** BEGIN THE RECORDS **
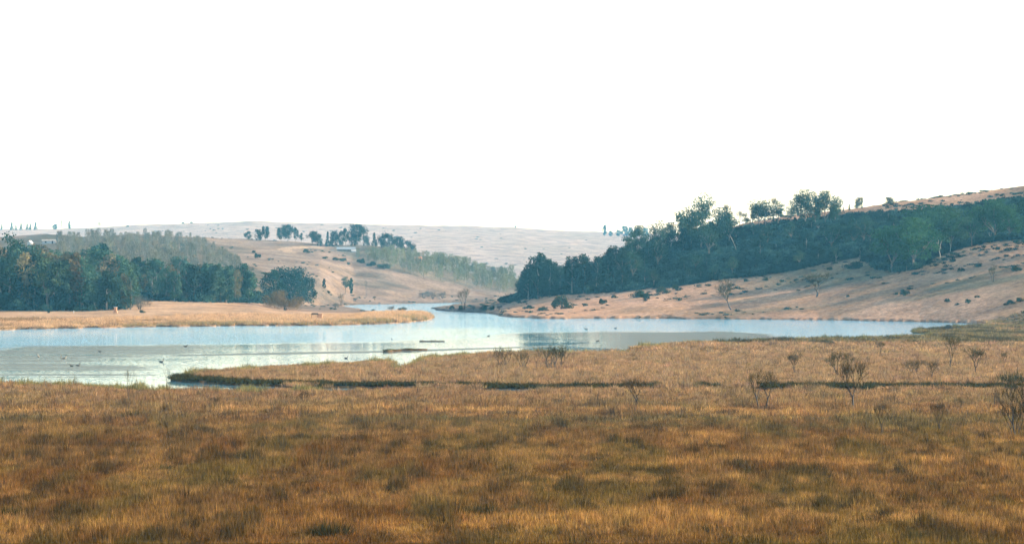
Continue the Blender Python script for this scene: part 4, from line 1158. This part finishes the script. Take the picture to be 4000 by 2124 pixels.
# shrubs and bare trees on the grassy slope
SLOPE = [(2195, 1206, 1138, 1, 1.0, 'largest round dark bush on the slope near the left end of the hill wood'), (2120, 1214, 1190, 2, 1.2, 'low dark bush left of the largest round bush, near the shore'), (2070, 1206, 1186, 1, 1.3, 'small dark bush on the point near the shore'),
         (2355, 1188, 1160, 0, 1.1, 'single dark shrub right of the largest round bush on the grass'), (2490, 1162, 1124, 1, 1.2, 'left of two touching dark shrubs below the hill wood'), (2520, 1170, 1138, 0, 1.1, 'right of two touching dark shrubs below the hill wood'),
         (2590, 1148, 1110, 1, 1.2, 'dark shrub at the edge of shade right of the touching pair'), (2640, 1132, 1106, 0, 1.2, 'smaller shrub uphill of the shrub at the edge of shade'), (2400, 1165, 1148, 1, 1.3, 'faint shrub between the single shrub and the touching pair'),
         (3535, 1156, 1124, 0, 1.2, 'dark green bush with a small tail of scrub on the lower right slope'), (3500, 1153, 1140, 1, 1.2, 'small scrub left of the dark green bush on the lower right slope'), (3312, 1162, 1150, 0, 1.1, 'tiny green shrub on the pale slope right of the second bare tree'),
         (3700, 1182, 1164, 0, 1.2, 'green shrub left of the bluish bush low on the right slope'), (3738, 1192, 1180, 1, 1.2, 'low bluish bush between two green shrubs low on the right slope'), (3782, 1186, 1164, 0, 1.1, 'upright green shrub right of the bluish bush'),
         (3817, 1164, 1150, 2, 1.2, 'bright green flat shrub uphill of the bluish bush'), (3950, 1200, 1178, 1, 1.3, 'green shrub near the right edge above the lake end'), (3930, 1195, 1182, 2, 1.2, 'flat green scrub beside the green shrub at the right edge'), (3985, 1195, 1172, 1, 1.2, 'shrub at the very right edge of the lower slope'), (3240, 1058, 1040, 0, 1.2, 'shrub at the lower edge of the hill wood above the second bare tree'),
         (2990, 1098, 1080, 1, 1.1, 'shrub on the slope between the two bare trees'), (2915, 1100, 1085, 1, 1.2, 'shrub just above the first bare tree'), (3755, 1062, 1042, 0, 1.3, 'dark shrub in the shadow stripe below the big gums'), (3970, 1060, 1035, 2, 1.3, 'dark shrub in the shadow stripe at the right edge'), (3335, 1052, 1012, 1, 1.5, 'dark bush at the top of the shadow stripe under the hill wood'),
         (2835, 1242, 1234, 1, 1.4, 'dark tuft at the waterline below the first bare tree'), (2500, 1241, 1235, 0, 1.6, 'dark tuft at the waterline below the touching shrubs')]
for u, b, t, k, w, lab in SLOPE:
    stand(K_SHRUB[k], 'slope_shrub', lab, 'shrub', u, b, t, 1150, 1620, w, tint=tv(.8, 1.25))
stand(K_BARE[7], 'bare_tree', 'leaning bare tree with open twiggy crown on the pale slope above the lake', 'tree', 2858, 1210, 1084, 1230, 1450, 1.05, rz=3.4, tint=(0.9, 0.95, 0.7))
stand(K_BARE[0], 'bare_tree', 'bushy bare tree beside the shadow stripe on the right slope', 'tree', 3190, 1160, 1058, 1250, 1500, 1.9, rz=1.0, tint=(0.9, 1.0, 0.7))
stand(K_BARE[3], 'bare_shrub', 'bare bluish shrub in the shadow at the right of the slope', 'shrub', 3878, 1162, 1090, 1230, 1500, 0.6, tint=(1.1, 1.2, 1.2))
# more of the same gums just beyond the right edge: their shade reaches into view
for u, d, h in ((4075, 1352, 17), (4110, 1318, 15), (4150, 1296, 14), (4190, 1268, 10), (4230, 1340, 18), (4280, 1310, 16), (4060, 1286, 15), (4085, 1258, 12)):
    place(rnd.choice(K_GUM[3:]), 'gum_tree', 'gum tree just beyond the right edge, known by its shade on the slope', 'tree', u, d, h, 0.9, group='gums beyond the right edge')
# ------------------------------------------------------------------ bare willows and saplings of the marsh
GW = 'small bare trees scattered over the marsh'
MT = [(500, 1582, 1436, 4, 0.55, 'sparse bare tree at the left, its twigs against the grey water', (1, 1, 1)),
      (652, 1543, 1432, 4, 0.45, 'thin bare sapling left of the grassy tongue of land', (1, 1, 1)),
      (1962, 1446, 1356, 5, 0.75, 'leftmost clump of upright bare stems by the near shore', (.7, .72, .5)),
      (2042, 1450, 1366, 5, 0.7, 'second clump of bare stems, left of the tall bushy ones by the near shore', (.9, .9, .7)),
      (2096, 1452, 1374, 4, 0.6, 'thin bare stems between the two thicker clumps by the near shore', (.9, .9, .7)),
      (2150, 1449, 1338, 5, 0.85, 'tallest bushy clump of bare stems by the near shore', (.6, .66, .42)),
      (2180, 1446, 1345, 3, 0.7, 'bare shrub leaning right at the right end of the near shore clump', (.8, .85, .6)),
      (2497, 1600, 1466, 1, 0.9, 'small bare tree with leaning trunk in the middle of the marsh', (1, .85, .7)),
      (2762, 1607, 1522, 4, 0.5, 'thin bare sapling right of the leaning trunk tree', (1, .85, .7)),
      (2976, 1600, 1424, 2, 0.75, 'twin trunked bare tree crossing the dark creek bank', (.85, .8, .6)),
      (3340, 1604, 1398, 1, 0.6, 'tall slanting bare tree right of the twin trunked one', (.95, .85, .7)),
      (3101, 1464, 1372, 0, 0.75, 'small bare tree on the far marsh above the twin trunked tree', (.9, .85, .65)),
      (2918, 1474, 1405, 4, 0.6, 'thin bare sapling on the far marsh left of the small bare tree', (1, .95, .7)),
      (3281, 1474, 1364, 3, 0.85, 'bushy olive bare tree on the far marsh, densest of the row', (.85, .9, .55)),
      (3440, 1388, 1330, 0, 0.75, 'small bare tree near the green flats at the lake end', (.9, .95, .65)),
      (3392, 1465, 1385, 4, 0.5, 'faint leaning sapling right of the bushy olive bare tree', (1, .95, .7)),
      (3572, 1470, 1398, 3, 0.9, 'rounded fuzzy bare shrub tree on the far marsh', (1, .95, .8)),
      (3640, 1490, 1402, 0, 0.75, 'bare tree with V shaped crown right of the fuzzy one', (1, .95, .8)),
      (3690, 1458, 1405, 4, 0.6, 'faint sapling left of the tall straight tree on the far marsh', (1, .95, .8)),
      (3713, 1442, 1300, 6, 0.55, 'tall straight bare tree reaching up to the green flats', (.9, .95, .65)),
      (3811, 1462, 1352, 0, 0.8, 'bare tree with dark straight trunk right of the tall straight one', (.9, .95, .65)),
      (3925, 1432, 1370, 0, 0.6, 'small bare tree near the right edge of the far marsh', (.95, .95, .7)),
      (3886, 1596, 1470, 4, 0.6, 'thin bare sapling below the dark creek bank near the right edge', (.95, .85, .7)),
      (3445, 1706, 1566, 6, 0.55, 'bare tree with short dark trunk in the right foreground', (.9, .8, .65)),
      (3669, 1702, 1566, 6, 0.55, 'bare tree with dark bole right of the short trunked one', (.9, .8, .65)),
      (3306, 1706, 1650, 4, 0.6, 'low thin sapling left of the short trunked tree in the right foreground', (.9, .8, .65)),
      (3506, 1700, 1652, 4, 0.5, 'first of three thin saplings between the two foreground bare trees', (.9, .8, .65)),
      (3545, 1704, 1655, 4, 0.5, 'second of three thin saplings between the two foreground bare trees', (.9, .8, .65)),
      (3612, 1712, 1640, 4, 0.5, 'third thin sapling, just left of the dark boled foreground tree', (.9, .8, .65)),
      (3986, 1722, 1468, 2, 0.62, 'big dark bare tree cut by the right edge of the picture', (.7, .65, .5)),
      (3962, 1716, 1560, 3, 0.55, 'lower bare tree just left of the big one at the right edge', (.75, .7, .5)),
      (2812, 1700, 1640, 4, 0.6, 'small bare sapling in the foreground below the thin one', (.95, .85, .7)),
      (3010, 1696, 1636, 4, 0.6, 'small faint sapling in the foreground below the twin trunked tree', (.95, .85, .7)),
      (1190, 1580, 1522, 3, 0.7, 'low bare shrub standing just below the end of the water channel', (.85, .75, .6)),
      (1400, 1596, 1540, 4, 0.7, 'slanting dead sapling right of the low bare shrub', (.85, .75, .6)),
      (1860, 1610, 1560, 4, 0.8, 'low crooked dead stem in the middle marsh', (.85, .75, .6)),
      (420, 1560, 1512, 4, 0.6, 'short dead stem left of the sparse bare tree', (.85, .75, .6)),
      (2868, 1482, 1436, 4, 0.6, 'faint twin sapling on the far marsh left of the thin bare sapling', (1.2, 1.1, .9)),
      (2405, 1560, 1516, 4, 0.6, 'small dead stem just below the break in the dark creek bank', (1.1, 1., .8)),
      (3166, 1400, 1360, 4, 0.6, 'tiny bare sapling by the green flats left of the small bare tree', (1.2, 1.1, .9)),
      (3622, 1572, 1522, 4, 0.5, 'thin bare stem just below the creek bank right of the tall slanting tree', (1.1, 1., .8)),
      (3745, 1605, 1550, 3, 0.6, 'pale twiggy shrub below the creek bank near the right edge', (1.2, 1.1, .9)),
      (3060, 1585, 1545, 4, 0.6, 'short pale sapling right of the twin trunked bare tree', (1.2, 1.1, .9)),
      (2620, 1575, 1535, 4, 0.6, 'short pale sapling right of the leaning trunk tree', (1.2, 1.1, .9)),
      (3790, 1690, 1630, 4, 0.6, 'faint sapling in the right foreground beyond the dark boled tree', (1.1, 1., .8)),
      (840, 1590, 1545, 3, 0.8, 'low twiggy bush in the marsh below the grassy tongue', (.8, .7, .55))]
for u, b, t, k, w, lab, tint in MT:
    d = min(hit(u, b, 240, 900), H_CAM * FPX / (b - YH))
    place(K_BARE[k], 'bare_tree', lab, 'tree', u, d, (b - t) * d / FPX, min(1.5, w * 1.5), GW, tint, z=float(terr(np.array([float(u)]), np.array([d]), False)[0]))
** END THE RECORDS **
** BEGIN THE RECORDS **
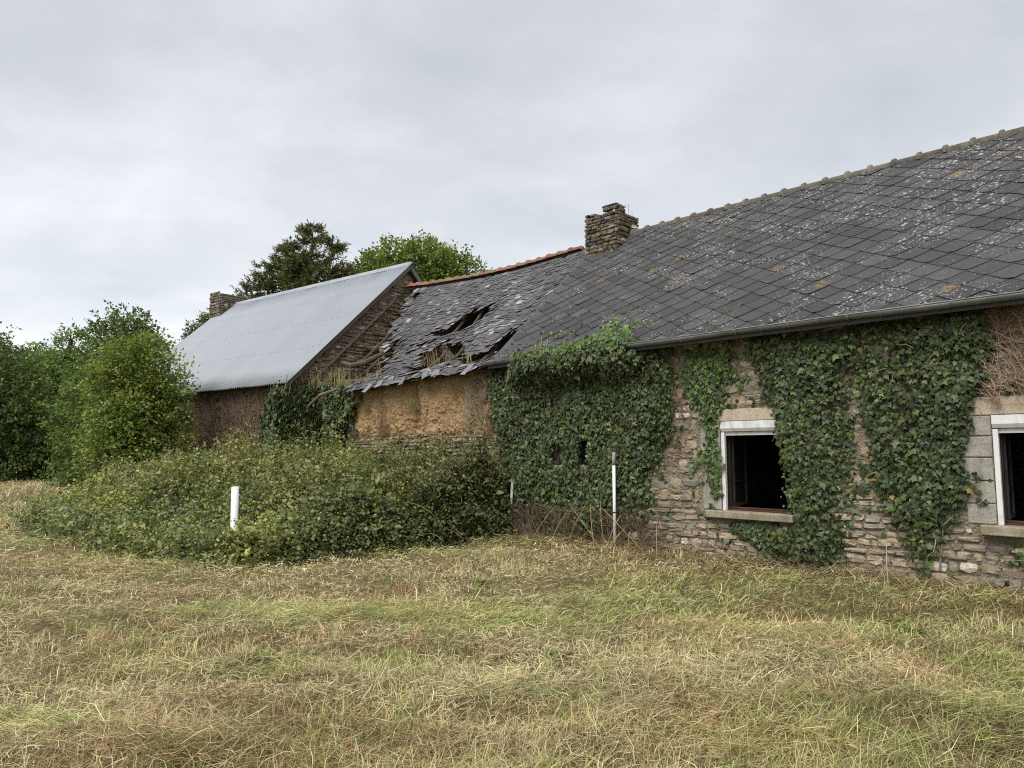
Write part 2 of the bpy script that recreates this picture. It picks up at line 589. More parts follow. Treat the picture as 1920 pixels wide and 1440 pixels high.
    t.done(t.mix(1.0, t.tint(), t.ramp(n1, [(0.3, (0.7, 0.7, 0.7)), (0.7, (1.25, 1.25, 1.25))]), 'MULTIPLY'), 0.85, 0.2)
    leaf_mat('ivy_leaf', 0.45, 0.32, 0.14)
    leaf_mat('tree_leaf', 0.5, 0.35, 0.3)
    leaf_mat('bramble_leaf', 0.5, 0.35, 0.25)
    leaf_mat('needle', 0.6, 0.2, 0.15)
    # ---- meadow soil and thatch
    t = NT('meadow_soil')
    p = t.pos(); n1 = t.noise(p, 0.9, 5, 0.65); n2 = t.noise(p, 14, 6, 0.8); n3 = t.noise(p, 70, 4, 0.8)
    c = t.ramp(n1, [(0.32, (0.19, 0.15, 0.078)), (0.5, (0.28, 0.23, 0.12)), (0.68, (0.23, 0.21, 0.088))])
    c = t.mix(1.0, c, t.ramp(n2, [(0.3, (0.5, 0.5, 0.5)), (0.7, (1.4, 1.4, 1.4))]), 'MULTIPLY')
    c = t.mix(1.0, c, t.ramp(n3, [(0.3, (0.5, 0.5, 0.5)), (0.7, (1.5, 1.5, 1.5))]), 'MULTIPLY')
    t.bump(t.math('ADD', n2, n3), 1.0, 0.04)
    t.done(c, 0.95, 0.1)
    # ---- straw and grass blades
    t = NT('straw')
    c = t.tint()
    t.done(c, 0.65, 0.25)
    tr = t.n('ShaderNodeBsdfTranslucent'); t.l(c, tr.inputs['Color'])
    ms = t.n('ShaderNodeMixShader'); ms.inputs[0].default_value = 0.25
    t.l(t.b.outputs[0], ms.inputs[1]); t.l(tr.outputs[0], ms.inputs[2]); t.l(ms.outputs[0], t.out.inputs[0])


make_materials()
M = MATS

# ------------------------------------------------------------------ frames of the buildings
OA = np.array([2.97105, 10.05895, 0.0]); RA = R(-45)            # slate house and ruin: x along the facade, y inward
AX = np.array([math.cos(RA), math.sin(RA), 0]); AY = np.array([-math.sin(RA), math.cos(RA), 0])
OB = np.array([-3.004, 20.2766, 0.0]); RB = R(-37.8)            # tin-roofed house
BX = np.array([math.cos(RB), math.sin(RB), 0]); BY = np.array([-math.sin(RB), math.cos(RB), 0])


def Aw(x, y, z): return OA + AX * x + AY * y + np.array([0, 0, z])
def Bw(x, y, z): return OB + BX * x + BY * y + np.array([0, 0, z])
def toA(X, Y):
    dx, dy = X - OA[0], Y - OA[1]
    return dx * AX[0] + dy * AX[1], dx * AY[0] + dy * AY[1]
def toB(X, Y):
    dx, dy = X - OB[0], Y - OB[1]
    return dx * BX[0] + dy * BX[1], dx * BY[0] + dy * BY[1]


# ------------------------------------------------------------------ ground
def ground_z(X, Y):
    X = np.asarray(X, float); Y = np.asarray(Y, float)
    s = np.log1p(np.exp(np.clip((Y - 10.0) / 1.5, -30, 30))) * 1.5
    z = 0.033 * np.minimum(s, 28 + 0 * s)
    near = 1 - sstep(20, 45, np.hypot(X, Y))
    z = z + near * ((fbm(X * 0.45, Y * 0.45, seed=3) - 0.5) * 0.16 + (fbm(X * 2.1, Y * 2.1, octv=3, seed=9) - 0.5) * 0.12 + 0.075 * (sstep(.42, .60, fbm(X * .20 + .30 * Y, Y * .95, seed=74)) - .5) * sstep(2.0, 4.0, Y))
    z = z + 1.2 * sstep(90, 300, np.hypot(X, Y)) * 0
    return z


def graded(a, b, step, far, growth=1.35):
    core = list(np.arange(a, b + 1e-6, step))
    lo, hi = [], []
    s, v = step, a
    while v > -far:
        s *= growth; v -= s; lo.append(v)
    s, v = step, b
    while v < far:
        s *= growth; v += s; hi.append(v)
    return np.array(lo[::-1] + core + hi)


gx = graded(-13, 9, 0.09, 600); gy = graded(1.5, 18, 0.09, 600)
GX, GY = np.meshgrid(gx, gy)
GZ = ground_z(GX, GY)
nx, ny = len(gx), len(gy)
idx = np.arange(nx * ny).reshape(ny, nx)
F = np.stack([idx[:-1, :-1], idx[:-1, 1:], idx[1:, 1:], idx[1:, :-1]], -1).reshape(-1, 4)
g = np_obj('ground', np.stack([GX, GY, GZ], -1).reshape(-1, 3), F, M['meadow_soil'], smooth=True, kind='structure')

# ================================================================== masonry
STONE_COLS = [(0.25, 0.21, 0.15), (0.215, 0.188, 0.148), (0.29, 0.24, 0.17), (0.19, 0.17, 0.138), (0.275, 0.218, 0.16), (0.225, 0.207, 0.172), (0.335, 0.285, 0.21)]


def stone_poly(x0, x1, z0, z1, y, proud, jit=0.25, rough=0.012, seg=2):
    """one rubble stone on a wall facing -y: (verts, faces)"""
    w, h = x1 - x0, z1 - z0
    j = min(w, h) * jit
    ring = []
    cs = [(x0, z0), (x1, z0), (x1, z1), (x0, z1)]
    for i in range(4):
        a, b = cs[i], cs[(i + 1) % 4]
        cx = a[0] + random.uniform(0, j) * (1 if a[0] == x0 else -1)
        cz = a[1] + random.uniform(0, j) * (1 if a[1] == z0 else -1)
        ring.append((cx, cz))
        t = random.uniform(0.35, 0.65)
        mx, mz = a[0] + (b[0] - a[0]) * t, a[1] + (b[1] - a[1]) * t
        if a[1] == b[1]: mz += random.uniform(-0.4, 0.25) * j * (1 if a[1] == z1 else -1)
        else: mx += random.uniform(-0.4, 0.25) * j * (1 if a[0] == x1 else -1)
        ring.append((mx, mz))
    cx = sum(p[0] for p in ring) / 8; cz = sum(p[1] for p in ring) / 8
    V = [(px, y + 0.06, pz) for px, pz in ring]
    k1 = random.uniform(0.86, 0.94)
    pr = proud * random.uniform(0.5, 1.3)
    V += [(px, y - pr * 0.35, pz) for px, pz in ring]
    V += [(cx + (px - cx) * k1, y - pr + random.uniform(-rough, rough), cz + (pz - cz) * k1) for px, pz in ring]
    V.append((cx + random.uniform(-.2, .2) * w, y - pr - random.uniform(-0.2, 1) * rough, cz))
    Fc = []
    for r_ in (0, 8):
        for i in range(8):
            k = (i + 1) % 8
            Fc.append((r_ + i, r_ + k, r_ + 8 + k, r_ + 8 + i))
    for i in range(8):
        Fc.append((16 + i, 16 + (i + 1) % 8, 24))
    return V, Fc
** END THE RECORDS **
GIVEN TASK: Repeat these lines exactly and nothing more: the one containing "Write part 2", the one containing "BX = np.array([math.cos(RB), math.sin(RB), 0]);", and all the lines between.

SOLUTION FOR THIS EXERCISE:
Write part 2 of the bpy script that recreates this picture. It picks up at line 589. More parts follow. Treat the picture as 1920 pixels wide and 1440 pixels high.
    t.done(t.mix(1.0, t.tint(), t.ramp(n1, [(0.3, (0.7, 0.7, 0.7)), (0.7, (1.25, 1.25, 1.25))]), 'MULTIPLY'), 0.85, 0.2)
    leaf_mat('ivy_leaf', 0.45, 0.32, 0.14)
    leaf_mat('tree_leaf', 0.5, 0.35, 0.3)
    leaf_mat('bramble_leaf', 0.5, 0.35, 0.25)
    leaf_mat('needle', 0.6, 0.2, 0.15)
    # ---- meadow soil and thatch
    t = NT('meadow_soil')
    p = t.pos(); n1 = t.noise(p, 0.9, 5, 0.65); n2 = t.noise(p, 14, 6, 0.8); n3 = t.noise(p, 70, 4, 0.8)
    c = t.ramp(n1, [(0.32, (0.19, 0.15, 0.078)), (0.5, (0.28, 0.23, 0.12)), (0.68, (0.23, 0.21, 0.088))])
    c = t.mix(1.0, c, t.ramp(n2, [(0.3, (0.5, 0.5, 0.5)), (0.7, (1.4, 1.4, 1.4))]), 'MULTIPLY')
    c = t.mix(1.0, c, t.ramp(n3, [(0.3, (0.5, 0.5, 0.5)), (0.7, (1.5, 1.5, 1.5))]), 'MULTIPLY')
    t.bump(t.math('ADD', n2, n3), 1.0, 0.04)
    t.done(c, 0.95, 0.1)
    # ---- straw and grass blades
    t = NT('straw')
    c = t.tint()
    t.done(c, 0.65, 0.25)
    tr = t.n('ShaderNodeBsdfTranslucent'); t.l(c, tr.inputs['Color'])
    ms = t.n('ShaderNodeMixShader'); ms.inputs[0].default_value = 0.25
    t.l(t.b.outputs[0], ms.inputs[1]); t.l(tr.outputs[0], ms.inputs[2]); t.l(ms.outputs[0], t.out.inputs[0])


make_materials()
M = MATS

# ------------------------------------------------------------------ frames of the buildings
OA = np.array([2.97105, 10.05895, 0.0]); RA = R(-45)            # slate house and ruin: x along the facade, y inward
AX = np.array([math.cos(RA), math.sin(RA), 0]); AY = np.array([-math.sin(RA), math.cos(RA), 0])
OB = np.array([-3.004, 20.2766, 0.0]); RB = R(-37.8)            # tin-roofed house
BX = np.array([math.cos(RB), math.sin(RB), 0]); BY = np.array([-math.sin(RB), math.cos(RB), 0])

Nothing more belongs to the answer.